RIO DE JANEIRO - Na primeira legislatura após a queda do Estado Novo, um deputado federal foi cassado por seus pares por quebra do decoro parlamentar. Ele não recebia mensalão, não respondia a nenhuma CPI, mas foi julgado incompatível com a austeridade que se cobrava de um representante do povo, depois de anos da ditadura Vargas.
Simplesmente deixou-se fotografar de cueca para uma revista ilustrada. O fotógrafo queria que ele vestisse uma casaca, não precisava vestir a calça, ele daria um corte no foco, só pegaria a parte superior do deputado. Publicada de alto a baixo em 700 mil exemplares de "O Cruzeiro", a foto foi um escândalo.

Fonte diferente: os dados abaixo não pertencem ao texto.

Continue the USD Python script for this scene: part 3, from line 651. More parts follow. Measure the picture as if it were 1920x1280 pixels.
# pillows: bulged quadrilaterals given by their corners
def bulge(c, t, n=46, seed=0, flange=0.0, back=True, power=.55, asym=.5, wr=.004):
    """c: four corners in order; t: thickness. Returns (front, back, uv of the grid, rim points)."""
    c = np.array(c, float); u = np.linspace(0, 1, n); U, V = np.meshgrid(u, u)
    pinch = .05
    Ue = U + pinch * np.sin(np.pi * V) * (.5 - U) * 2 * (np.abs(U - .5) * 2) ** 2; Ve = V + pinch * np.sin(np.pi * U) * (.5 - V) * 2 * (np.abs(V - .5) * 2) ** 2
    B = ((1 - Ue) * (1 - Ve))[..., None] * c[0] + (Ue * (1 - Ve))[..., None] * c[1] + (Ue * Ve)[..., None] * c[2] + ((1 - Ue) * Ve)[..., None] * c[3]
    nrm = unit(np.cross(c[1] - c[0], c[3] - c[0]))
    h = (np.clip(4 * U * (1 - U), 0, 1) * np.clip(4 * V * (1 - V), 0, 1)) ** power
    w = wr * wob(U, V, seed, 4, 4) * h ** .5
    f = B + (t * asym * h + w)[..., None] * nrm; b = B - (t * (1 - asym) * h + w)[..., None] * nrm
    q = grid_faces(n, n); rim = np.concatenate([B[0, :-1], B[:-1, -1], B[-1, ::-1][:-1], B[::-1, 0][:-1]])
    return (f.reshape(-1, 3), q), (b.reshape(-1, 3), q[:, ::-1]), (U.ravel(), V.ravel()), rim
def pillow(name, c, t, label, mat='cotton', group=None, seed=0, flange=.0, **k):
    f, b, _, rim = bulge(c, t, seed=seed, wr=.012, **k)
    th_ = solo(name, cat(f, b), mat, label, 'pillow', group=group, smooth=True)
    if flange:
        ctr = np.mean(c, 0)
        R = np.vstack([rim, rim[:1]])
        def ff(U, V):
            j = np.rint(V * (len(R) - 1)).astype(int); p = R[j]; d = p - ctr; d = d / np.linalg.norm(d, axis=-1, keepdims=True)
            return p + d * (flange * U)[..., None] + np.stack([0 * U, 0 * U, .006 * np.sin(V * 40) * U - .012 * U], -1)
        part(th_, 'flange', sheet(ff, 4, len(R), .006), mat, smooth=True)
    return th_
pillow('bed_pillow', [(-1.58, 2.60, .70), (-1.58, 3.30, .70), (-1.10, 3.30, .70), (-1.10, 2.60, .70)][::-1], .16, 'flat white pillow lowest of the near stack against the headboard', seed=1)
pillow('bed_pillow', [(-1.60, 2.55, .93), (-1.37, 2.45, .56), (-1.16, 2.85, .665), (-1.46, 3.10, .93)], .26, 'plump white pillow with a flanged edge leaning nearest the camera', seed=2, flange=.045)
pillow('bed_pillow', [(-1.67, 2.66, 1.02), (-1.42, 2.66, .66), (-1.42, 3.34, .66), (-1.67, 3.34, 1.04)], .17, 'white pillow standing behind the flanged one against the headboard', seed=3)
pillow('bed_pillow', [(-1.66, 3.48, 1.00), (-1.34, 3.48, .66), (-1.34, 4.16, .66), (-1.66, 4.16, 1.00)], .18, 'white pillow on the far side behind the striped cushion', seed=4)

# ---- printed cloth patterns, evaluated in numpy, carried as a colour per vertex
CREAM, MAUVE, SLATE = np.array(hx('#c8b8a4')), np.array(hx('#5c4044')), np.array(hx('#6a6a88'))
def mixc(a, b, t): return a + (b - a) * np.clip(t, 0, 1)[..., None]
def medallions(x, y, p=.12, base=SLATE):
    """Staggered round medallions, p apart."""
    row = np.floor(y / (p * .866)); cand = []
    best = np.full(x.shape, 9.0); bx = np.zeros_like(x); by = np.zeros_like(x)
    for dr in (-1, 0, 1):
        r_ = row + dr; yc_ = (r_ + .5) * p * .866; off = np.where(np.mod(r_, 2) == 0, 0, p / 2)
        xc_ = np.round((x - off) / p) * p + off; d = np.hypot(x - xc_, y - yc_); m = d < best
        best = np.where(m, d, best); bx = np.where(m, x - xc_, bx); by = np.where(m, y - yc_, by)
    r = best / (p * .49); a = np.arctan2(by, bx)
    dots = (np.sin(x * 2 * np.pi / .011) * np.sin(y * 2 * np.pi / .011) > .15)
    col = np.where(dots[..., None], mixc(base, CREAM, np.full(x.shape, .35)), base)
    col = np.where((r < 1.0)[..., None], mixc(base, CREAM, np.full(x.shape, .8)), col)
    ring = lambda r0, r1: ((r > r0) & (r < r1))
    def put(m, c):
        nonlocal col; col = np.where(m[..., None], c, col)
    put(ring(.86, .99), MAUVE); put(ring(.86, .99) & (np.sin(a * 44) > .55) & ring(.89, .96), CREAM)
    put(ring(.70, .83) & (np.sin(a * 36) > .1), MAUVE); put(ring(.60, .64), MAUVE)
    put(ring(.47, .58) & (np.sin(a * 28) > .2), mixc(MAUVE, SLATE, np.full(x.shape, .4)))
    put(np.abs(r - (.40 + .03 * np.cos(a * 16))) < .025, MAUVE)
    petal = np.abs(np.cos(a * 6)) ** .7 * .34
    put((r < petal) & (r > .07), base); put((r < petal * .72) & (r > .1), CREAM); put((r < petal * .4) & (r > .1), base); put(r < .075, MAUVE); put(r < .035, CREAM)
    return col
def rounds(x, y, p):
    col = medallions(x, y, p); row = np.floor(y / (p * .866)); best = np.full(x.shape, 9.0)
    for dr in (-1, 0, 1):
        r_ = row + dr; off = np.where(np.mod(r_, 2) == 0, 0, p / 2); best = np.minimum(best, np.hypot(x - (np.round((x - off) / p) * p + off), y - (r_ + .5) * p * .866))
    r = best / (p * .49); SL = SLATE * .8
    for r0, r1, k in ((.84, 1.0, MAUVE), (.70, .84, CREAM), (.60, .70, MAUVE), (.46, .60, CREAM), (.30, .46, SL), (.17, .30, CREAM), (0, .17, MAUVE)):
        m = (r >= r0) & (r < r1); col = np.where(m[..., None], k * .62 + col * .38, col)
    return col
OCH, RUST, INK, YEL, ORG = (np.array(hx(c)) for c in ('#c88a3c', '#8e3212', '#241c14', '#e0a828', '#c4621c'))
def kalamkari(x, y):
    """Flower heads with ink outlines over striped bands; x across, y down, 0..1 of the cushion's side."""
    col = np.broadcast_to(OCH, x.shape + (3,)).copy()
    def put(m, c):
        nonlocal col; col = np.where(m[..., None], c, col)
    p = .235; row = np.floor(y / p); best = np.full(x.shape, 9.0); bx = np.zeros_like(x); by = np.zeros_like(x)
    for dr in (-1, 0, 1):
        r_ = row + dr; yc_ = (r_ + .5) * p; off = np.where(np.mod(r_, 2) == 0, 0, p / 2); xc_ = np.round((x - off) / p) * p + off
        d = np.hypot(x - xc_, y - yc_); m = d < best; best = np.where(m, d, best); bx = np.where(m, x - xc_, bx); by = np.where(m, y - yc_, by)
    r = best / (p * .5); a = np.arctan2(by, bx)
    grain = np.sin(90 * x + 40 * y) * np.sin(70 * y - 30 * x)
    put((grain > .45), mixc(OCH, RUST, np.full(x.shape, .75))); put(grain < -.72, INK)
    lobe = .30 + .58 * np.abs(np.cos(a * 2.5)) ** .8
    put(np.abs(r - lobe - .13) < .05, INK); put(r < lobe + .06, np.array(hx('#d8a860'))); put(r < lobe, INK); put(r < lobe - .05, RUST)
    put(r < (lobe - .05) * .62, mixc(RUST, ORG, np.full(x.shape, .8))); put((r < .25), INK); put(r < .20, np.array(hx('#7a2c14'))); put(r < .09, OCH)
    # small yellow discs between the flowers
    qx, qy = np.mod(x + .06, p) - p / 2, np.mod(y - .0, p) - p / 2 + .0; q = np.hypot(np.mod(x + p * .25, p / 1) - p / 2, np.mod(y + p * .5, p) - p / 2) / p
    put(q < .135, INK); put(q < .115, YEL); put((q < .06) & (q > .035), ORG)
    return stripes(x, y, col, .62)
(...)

O deputado (Barreto Pinto) tinha humor. Esperneou o que pôde, mas se conformou. Tornou-se produtor teatral e encenou uma revista na Praça Tiradentes com o título "O mundo em cuecas". Foi um sucesso.
Anos depois, a mesma revista publicou uma foto de JK num dos banheiros do palácio Laranjeiras, fazendo a barba matinal. No primeiro plano, o presidente com o rosto ensaboado. Ao fundo, o vaso sanitário, daqueles antigos, "made in England". A oposição da época, liderada pela UDN, exigia um impeachment, alegando quebra do decoro que se espera de um presidente da República. Muita discussão nas duas Casas do Congresso, os jornais tomando posição, editoriais apocalípticos, onde estávamos, onde iríamos parar? O Brasil foi declarado à beira do abismo.
Passam os anos. O conceito de decoro é vago, sujeito às circunstâncias do tempo e do modo. Continua sendo um dos motivos previstos pela Constituição para a cassação de um mandato popular. Os dicionários o definem mas a Lei Maior esqueceu-se de explicar o que seja "decoro", na suposição de que todos sabem do que se trata.